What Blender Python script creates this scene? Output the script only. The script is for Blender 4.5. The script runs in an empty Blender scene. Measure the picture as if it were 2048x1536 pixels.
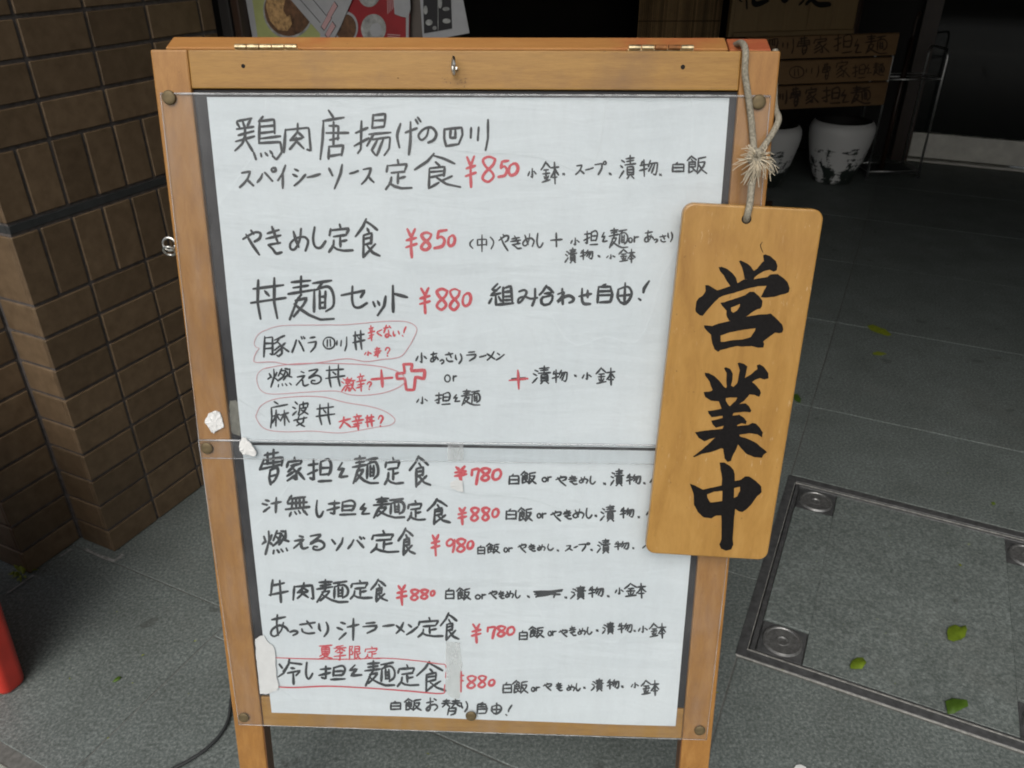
import bpy, bmesh, math, random
from mathutils import Vector, Matrix
from mathutils.geometry import tessellate_polygon
random.seed(7)
R = math.radians
sc = bpy.context.scene
# ---------------------------------------------------------------- camera
FPX = 1596.6                       # focal length in photo pixels (photo 2048 px wide)
PITCH, ROLL = R(30.01), 0.0032
CAMZ = 1.30
cp, sp, cr, sr = math.cos(PITCH), math.sin(PITCH), math.cos(ROLL), math.sin(ROLL)
_fw = Vector((0, cp, -sp)); _rt = Vector((1, 0, 0)); _dn = Vector((0, -sp, -cp))
CR = cr * _rt + sr * _dn; CD = -sr * _rt + cr * _dn; CF = _fw
cam = bpy.data.cameras.new('camera'); co = bpy.data.objects.new('camera', cam)
sc.collection.objects.link(co); sc.camera = co
cam.sensor_width = 36.0; cam.lens = FPX / 2048 * 36.0; cam.clip_start = 0.05; cam.clip_end = 500
M = Matrix((CR, -CD, -CF)).transposed().to_4x4(); M.translation = (0, 0, CAMZ); co.matrix_world = M
cam.dof.use_dof = True; cam.dof.focus_distance = 1.0; cam.dof.aperture_fstop = 14.0
# ---------------------------------------------------------------- light
SUN_EL, SUN_AZ = R(46), R(195)     # azimuth clockwise from +Y: behind the photographer
w = bpy.data.worlds.new('World'); sc.world = w; w.use_nodes = True
nt = w.node_tree; nt.nodes.clear()
sky = nt.nodes.new('ShaderNodeTexSky'); sky.sky_type = 'NISHITA'; sky.sun_disc = False
sky.sun_elevation = SUN_EL; sky.sun_rotation = SUN_AZ; sky.air_density = 1.0; sky.dust_density = 6.0; sky.ozone_density = 1.0
hs = nt.nodes.new('ShaderNodeHueSaturation'); hs.inputs['Saturation'].default_value = 0.42
bg = nt.nodes.new('ShaderNodeBackground'); bg.inputs['Strength'].default_value = 0.11
wo = nt.nodes.new('ShaderNodeOutputWorld')
nt.links.new(sky.outputs[0], hs.inputs['Color']); nt.links.new(hs.outputs[0], bg.inputs['Color']); nt.links.new(bg.outputs[0], wo.inputs['Surface'])
sl = bpy.data.lights.new('sun', 'SUN'); sl.energy = 1.45; sl.angle = R(50); sl.color = (1.0, 0.965, 0.92)
so = bpy.data.objects.new('sun', sl); sc.collection.objects.link(so)
sd = Vector((math.sin(SUN_AZ) * math.cos(SUN_EL), math.cos(SUN_AZ) * math.cos(SUN_EL), math.sin(SUN_EL)))
so.rotation_euler = sd.to_track_quat('Z', 'Y').to_euler(); so.location = sd * 10
sc.view_settings.view_transform = 'Standard'; sc.view_settings.look = 'None'
sc.view_settings.exposure = -0.19; sc.view_settings.gamma = 1.0; sc.view_settings.use_curve_mapping = False
try:
    sc.cycles.use_denoising = True; sc.cycles.max_bounces = 8; sc.cycles.diffuse_bounces = 4
    sc.cycles.glossy_bounces = 4; sc.cycles.transparent_max_bounces = 16; sc.cycles.filter_width = 1.9
    sc.cycles.caustics_reflective = False; sc.cycles.caustics_refractive = False
except Exception: pass
# ---------------------------------------------------------------- geometry of the place
CAM = Vector((0, 0, CAMZ))
def ray(x, y): return CR * ((x - 1024) / FPX) + CD * ((y - 768) / FPX) + CF
def hit(x, y, p, n):                # where the line of sight meets the plane through p with normal n
    r = ray(x, y); return CAM + r * ((p - CAM).dot(n) / r.dot(n))
Zu = Vector((0, 0, 1))
def ground(x, y, z=0.0): return hit(x, y, Vector((0, 0, z)), Zu)
YAW = R(25.75)
GU = Vector((math.sin(YAW), math.cos(YAW), 0)); GW = Vector((math.cos(YAW), -math.sin(YAW), 0))   # building grid: forward, right
PSI, TILT = R(2.21), R(12.07)
E1 = Vector((math.cos(PSI), -math.sin(PSI), 0)); BN = Vector((math.sin(PSI), math.cos(PSI), 0))
EUP = Zu * math.cos(TILT) + BN * math.sin(TILT)
NB = E1.cross(EUP).normalized()
if NB.y > 0: NB = -NB
BP = CAM + CF * 1.01
def board(x, y, h=0.0): return hit(x, y, BP + NB * h, NB)
O = board(299.5, 99)
class Fr:
    def __init__(s, o, a, b, c): s.o, s.a, s.b, s.c = Vector(o), Vector(a), Vector(b), Vector(c)
    def __call__(s, x, y, z): return s.o + s.a * x + s.b * y + s.c * z
    def inv(s, p): d = p - s.o; return (d.dot(s.a), d.dot(s.b), d.dot(s.c))
FW = Fr((0, 0, 0), (1, 0, 0), (0, 1, 0), (0, 0, 1))
FB = Fr(O, E1, -EUP, NB)            # board: across, down, towards the viewer
FG = Fr((0, 0, 0), GW, GU, Zu)      # building grid: right, forward, up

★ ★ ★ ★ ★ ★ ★

Stated task:
Retype everything in the material word for word, minus pictures.

Complete response:
What Blender Python script creates this scene? Output the script only. The script is for Blender 4.5. The script runs in an empty Blender scene. Measure the picture as if it were 2048x1536 pixels.
import bpy, bmesh, math, random
from mathutils import Vector, Matrix
from mathutils.geometry import tessellate_polygon
random.seed(7)
R = math.radians
sc = bpy.context.scene
# ---------------------------------------------------------------- camera
FPX = 1596.6                       # focal length in photo pixels (photo 2048 px wide)
PITCH, ROLL = R(30.01), 0.0032
CAMZ = 1.30
cp, sp, cr, sr = math.cos(PITCH), math.sin(PITCH), math.cos(ROLL), math.sin(ROLL)
_fw = Vector((0, cp, -sp)); _rt = Vector((1, 0, 0)); _dn = Vector((0, -sp, -cp))
CR = cr * _rt + sr * _dn; CD = -sr * _rt + cr * _dn; CF = _fw
cam = bpy.data.cameras.new('camera'); co = bpy.data.objects.new('camera', cam)
sc.collection.objects.link(co); sc.camera = co
cam.sensor_width = 36.0; cam.lens = FPX / 2048 * 36.0; cam.clip_start = 0.05; cam.clip_end = 500
M = Matrix((CR, -CD, -CF)).transposed().to_4x4(); M.translation = (0, 0, CAMZ); co.matrix_world = M
cam.dof.use_dof = True; cam.dof.focus_distance = 1.0; cam.dof.aperture_fstop = 14.0
# ---------------------------------------------------------------- light
SUN_EL, SUN_AZ = R(46), R(195)     # azimuth clockwise from +Y: behind the photographer
w = bpy.data.worlds.new('World'); sc.world = w; w.use_nodes = True
nt = w.node_tree; nt.nodes.clear()
sky = nt.nodes.new('ShaderNodeTexSky'); sky.sky_type = 'NISHITA'; sky.sun_disc = False
sky.sun_elevation = SUN_EL; sky.sun_rotation = SUN_AZ; sky.air_density = 1.0; sky.dust_density = 6.0; sky.ozone_density = 1.0
hs = nt.nodes.new('ShaderNodeHueSaturation'); hs.inputs['Saturation'].default_value = 0.42
bg = nt.nodes.new('ShaderNodeBackground'); bg.inputs['Strength'].default_value = 0.11
wo = nt.nodes.new('ShaderNodeOutputWorld')
nt.links.new(sky.outputs[0], hs.inputs['Color']); nt.links.new(hs.outputs[0], bg.inputs['Color']); nt.links.new(bg.outputs[0], wo.inputs['Surface'])
sl = bpy.data.lights.new('sun', 'SUN'); sl.energy = 1.45; sl.angle = R(50); sl.color = (1.0, 0.965, 0.92)
so = bpy.data.objects.new('sun', sl); sc.collection.objects.link(so)
sd = Vector((math.sin(SUN_AZ) * math.cos(SUN_EL), math.cos(SUN_AZ) * math.cos(SUN_EL), math.sin(SUN_EL)))
so.rotation_euler = sd.to_track_quat('Z', 'Y').to_euler(); so.location = sd * 10
sc.view_settings.view_transform = 'Standard'; sc.view_settings.look = 'None'
sc.view_settings.exposure = -0.19; sc.view_settings.gamma = 1.0; sc.view_settings.use_curve_mapping = False
try:
    sc.cycles.use_denoising = True; sc.cycles.max_bounces = 8; sc.cycles.diffuse_bounces = 4
    sc.cycles.glossy_bounces = 4; sc.cycles.transparent_max_bounces = 16; sc.cycles.filter_width = 1.9
    sc.cycles.caustics_reflective = False; sc.cycles.caustics_refractive = False
except Exception: pass
# ---------------------------------------------------------------- geometry of the place
CAM = Vector((0, 0, CAMZ))
def ray(x, y): return CR * ((x - 1024) / FPX) + CD * ((y - 768) / FPX) + CF
def hit(x, y, p, n):                # where the line of sight meets the plane through p with normal n
    r = ray(x, y); return CAM + r * ((p - CAM).dot(n) / r.dot(n))
Zu = Vector((0, 0, 1))
def ground(x, y, z=0.0): return hit(x, y, Vector((0, 0, z)), Zu)
YAW = R(25.75)
GU = Vector((math.sin(YAW), math.cos(YAW), 0)); GW = Vector((math.cos(YAW), -math.sin(YAW), 0))   # building grid: forward, right
PSI, TILT = R(2.21), R(12.07)
E1 = Vector((math.cos(PSI), -math.sin(PSI), 0)); BN = Vector((math.sin(PSI), math.cos(PSI), 0))
EUP = Zu * math.cos(TILT) + BN * math.sin(TILT)
NB = E1.cross(EUP).normalized()
if NB.y > 0: NB = -NB
BP = CAM + CF * 1.01
def board(x, y, h=0.0): return hit(x, y, BP + NB * h, NB)
O = board(299.5, 99)
class Fr:
    def __init__(s, o, a, b, c): s.o, s.a, s.b, s.c = Vector(o), Vector(a), Vector(b), Vector(c)
    def __call__(s, x, y, z): return s.o + s.a * x + s.b * y + s.c * z
    def inv(s, p): d = p - s.o; return (d.dot(s.a), d.dot(s.b), d.dot(s.c))
FW = Fr((0, 0, 0), (1, 0, 0), (0, 1, 0), (0, 0, 1))
FB = Fr(O, E1, -EUP, NB)            # board: across, down, towards the viewer
FG = Fr((0, 0, 0), GW, GU, Zu)      # building grid: right, forward, up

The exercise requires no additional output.